Bagaimana tanggapan DPR atas usulan penyempurnaan tersebut ? Dari pengamatan selama RDPU berlangsung, ada hal yang agak berbeda dengan situasi ketika RUU tersebut dibicarakan di Komisi VIII DPR pada periode lalu. Kali ini, mayoritas anggota DPR yang duduk di Baleg, memberikan dukungan atas RUU tersebut termasuk mengapresiasi usulan penyempurnaan NA dan naskah RUU yang disampaikan Komnas Perempuan.
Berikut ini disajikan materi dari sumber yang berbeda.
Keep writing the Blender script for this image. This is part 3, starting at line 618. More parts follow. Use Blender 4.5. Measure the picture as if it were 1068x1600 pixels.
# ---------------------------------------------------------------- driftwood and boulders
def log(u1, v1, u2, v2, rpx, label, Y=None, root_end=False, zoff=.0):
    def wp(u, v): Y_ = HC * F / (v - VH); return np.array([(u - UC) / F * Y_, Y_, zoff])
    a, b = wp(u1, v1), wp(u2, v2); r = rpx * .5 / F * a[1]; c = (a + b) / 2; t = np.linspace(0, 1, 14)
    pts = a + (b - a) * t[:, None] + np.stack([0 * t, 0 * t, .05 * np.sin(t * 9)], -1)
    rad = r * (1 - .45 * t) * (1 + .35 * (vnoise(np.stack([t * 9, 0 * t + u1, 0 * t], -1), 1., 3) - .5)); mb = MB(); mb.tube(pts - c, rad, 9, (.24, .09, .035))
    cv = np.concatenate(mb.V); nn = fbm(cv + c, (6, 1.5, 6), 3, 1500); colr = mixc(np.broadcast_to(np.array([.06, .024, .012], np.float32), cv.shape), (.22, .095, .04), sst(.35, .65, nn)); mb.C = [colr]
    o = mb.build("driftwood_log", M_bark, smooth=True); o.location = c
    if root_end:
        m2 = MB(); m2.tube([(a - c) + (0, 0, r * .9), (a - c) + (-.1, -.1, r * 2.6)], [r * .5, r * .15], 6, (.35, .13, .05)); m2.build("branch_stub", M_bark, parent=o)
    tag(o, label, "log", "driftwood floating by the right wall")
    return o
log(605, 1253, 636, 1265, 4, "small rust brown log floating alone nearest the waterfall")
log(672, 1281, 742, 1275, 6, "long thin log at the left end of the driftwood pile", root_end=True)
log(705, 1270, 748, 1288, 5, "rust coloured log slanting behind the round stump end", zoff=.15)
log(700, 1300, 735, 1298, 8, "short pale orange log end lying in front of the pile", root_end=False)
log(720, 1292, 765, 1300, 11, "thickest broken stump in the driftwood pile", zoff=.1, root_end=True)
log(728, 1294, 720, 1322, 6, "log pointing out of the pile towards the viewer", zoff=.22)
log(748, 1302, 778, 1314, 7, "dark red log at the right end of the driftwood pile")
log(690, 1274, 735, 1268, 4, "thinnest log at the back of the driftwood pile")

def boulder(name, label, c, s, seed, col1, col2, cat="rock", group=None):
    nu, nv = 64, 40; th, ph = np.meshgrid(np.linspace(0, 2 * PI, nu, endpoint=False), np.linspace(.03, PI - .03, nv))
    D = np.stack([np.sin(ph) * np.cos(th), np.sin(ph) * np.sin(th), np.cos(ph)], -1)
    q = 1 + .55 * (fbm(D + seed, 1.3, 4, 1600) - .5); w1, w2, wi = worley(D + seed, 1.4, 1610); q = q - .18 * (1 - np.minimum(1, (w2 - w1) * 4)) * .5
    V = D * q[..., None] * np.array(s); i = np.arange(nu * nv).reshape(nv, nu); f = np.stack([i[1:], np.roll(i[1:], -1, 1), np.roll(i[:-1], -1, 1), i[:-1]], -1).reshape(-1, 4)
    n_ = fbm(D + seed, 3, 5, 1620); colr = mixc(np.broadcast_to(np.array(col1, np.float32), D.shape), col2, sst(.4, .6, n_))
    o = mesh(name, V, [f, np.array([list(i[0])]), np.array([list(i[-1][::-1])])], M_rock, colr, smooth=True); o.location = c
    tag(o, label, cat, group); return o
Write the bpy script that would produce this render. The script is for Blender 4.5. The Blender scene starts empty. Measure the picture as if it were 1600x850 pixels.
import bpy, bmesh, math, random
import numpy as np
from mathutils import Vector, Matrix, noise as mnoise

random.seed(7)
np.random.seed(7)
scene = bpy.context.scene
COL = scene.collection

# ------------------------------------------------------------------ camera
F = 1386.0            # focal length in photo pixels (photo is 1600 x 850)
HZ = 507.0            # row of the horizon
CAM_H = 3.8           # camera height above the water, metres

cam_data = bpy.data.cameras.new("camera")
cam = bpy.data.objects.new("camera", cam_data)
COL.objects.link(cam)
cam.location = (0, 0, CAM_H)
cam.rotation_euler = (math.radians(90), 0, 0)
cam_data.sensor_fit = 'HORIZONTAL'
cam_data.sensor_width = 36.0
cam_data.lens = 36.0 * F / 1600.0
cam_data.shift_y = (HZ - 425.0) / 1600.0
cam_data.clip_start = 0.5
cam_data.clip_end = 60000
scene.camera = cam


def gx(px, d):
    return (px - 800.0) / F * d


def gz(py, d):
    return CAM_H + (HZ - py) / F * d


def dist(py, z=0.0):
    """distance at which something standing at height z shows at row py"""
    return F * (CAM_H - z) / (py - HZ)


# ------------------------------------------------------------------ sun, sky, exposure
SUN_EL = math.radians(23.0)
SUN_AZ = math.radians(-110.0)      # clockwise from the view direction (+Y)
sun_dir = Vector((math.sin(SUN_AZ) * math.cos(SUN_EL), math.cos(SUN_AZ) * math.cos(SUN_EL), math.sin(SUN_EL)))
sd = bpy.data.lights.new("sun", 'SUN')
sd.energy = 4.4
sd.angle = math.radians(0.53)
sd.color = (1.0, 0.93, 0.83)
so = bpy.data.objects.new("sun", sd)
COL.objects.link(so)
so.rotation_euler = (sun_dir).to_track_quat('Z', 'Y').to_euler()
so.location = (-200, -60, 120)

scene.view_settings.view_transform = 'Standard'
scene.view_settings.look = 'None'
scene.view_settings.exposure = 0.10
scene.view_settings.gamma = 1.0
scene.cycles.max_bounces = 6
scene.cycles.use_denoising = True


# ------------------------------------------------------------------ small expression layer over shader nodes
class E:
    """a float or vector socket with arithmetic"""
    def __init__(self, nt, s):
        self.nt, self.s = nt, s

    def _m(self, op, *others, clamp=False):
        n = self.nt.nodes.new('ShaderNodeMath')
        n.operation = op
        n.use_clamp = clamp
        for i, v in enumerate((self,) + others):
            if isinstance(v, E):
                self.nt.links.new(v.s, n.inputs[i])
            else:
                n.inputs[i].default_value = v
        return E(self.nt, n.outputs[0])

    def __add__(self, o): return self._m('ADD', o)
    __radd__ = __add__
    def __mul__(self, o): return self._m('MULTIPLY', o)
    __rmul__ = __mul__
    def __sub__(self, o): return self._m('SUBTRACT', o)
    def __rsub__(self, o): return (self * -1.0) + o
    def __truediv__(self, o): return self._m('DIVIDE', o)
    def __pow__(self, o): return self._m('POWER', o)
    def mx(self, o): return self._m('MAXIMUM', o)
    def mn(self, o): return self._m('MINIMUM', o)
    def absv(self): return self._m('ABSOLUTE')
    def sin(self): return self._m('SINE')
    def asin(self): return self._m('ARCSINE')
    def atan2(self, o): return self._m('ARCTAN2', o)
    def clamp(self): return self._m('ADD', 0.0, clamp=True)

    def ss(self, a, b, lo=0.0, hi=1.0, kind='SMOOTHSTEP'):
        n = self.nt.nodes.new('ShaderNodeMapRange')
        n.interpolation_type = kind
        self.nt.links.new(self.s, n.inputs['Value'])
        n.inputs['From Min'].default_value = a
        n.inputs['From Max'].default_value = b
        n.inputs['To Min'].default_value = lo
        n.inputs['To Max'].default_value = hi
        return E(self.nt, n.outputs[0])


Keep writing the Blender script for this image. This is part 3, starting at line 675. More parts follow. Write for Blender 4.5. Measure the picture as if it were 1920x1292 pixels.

Para anggota Baleg mengakui urgensi dari RUU Penghapusan Kekerasan Seksual untuk mencegah, menghentikan praktik kekerasan seksual, serta melindungi para korban. Catatan Tahunan Komnas Perempuan yang mengungkapkan laporan kekerasan seksual yang terus meningkat, namun tidak payung hukum untuk menghentikan praktik kekerasan seksual.
Christina Aryani, anggota Fraksi Partai Golkar mencontohkan, pemaksaan perkawinan, terutama terkait perkawinan anak yang terjadi tapi tidak ada ancaman hukum bagi orang tua yang membiarkan anaknya menikah di usia anak. “Soal KBGS, masyarakat masih belum peduli terhadap masalah ini,” ujar Christina mendukung pembahasan RUU tersebut dimulai.
Putra Nababan, dari Fraksi PDI-Perjuangan bahkan menegaskan, paparan Komnas Perempuan menunjukkan betapa RUU Penghapusan Kekerasan Seksual sangat dibutuhkan. “Setiap hari, semakin lama kita menunda RUU ini, semakin tinggi juga pelaporan dan tindak kekerasan seksual,” tegas Putra.
Dalam RDPU tersebut, suara-suara penolakan keras atas RUU tersebut, nyaris tidak terdengar (lagi). Namun sejumlah anggota Baleg meminta kajian atas RUU tersebut harus dilakukan komprehensif. Muzzamil Yusuf dari Fraksi Partai Keadilan Sejahtera meminta agar Baleg memberikan kesempatan kepada lembaga/kelompok kajian lain untuk memberikan masukan seperti Komnas Perempuan.
Diah Pitaloka dari Fraksi PDI-Perjuangan mengakui RUU Penghapusan Kekerasan Seksual memang tidak akan menyelesaikan semua persoalan, namun secara substansi dari RUU tersebut sangat jelas, yakni masyarakat saat ini berhadapan dengan tindak kekerasan seksual dan negara harus berperan melindungi warga negaranya.
Meski baru pertemuan pertama, setidaknya perjalanan RUU Penghapusan Kekerasan Seksual sudah mendapat titik terang. Proses legislasi memang baru dimulai lagi. Karena itu, dukungan publik untuk mengawal proses RUU ini menjadi sangat penting.